One study indicates Ablove's move will pay off. Based on its recent research, Giga Information Group of Cambridge, Mass., predicted that a 5,000-employee bank with 50 offices would realize a combined $15 million in savings and increased productivity over three years by making such a switch.

Companies usually see savings within the first year, said John Girard, a vice president and research director at Stamford, Conn.-based research firm Gartner Inc. But he cautioned that setting up a server-based system initially could add to an IT maintenance workload. For instance, administrators must set up a server farm and group policies for server-based application access.

"Once you get over that initial hump, your overall administration activity goes down," Girard said.
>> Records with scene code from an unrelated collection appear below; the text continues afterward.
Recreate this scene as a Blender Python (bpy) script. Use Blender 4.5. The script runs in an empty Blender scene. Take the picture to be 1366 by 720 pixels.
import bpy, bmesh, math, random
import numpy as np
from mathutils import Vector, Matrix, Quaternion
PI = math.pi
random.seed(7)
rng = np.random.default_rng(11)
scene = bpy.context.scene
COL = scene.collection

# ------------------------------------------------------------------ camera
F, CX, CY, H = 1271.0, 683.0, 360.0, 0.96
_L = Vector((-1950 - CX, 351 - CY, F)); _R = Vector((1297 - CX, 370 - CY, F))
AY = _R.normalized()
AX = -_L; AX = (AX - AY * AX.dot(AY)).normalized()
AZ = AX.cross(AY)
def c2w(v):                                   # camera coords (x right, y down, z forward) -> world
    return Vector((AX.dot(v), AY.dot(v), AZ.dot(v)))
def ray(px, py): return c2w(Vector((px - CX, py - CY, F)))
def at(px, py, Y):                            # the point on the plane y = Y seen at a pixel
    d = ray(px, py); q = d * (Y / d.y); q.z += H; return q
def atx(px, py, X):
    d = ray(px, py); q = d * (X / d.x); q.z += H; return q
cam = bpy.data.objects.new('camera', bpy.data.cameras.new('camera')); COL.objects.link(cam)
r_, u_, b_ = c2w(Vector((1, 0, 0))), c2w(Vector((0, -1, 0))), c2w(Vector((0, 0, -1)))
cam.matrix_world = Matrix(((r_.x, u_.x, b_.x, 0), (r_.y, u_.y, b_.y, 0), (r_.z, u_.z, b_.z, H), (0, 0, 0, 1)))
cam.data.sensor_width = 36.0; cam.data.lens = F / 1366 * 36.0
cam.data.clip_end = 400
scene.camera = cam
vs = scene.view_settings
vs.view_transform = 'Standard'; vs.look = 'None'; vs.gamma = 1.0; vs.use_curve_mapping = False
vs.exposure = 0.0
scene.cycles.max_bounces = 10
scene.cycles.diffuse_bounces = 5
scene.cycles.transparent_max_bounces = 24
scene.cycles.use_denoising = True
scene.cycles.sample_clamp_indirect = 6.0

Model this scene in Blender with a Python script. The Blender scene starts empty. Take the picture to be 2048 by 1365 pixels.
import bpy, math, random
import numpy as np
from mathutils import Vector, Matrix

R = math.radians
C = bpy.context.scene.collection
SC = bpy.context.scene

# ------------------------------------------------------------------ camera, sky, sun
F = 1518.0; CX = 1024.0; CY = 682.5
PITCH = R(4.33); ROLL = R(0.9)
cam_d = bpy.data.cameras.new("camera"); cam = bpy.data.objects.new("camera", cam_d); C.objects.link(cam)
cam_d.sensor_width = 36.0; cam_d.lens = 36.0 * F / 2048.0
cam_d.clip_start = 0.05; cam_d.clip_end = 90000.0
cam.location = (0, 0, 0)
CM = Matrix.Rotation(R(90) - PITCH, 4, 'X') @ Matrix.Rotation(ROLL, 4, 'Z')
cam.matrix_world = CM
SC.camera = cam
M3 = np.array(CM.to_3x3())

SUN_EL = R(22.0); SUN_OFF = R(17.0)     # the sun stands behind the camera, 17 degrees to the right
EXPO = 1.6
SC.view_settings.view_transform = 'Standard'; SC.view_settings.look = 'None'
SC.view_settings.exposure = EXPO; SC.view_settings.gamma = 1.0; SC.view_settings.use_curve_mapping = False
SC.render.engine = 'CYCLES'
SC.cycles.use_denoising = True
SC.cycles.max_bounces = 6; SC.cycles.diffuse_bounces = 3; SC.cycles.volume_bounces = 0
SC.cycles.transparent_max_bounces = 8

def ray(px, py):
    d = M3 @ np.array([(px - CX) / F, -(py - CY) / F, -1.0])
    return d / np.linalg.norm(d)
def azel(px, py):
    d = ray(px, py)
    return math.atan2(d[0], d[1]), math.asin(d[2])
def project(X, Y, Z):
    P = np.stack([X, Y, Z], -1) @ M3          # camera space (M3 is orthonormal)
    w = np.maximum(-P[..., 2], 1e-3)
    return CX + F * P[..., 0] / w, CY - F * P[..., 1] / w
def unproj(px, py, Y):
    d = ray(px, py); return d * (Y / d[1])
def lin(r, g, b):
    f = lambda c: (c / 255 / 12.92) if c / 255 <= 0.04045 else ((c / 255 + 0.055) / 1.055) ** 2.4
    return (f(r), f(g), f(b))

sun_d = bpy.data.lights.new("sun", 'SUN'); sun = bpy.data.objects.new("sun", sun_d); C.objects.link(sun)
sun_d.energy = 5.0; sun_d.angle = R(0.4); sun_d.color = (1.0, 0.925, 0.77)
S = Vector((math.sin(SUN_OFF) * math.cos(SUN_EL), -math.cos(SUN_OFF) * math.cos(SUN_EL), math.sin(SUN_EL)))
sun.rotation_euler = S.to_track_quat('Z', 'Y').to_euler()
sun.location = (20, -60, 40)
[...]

For example, when administrators want to roll out a new application, they work just with their servers, instead of each user desktop. "You eliminate version control and version conflict problems for an application," Girard said.

Ablove plans to install Citrix Systems Inc.'s MetaFrame XPe for all 250 users by year-end, but for now he has two servers, one in San Francisco and one nearby in San Rafael, that a half dozen remote users dial in to, Ablove said. Desktops run Windows NT, 2000 and XP.

He plans to have employees use Fort Lauderdale, Fla.-based Citrix's software to access Microsoft Office and custom-designed applications for payroll and accounting over the organization's virtual private network.

Server-based computing isn't for every company, Girard said. For the data to be secure, users must always be connected to a VPN when working with server-based applications, and the company must have substantial bandwidth.

Some administrators are foregoing server-based computing for other management options, such as Microsoft Systems Management Server and IBM Tivoli platforms, according to Giga research. However, the server-based computing market is strong; it is expected to grow 15% this year, according to research.